Levi si sofferma anche sulla finezza dei contadini, in barba alla loro presunta elementarità, raccontandoci le improvvisate rappresentazioni teatrali nella piazza del paese in cui mettono in scena loro stessi e i loro gioghi con quella lingua che non dice ma allude, da tragedia senza teatro e, insomma, da ‘’chi ha orecchie per intendere intenda’’. La questione meridionale prorompe in tutta la sua urgenza già all’indomani del dopoguerra, mentre ancora oggi file di invisibili mostrano che esiste un altro tempo dentro il nostro che questo testo ha il merito di ricordarci e ci invita ad agire. Da oltre 70 anni.
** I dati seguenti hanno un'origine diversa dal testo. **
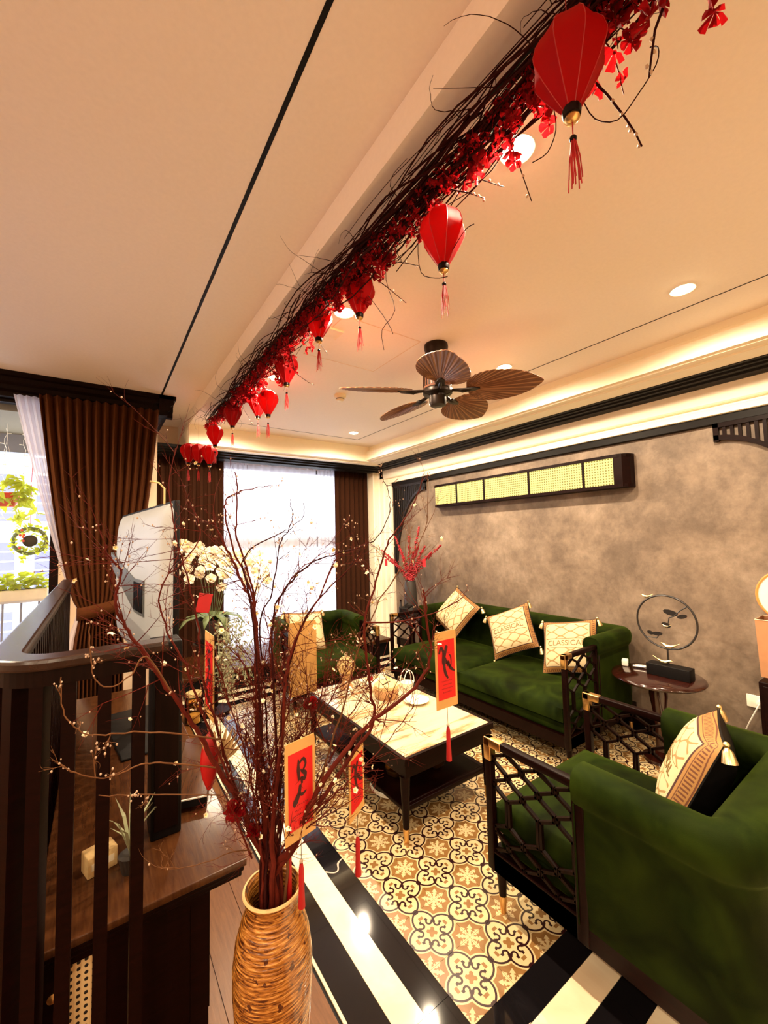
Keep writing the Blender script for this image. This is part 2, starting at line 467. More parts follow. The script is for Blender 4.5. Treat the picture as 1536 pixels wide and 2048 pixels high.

I quattro romanzi sono attraversati dai venti della Storia. Sono soprattutto testi di uomini contro altri uomini. Ma mantengono ancora oggi intatto il loro sguardo implacabile sulla realtà quando si è costretti ad una scelta o anche alla possibilità di non farla. Come ci appaiono contemporanee le grida e, al tempo stesso, l’immaginazione di un mondo tutto suo, lontano da quello degli uomini, di Pin che è stato costretto a diventare grande anzitempo, i tentennamenti di Corrado che vede rapidamente trasfigurarsi la propria città invasa dal fuoco perché forse non ha il coraggio, e a differenza di Pin ne ha l’età e la maturità, di farsi uomo, la semplicità di certe persone, come gli abitanti di Fontamara, che oggi come ieri sono quegli zeri del mondo che chiedono solo di essere conteggiati nell’aritmetica della vita mentre, come anche i protagonisti del paese dove Cristo non è arrivato, sanno leggerti la carta di identità, pure essendo analfabeti. Il Novecento ci osserva e anche da molto tempo e ci parla agli occhi. Perché, come ricordava lo scrittore Christian Bobin, ‘’la vista è uno dei sensi più incostanti’’ e bisogna starle dietro, ricordarle con luci violente e colori assordanti che è ora di cominciare a funzionare.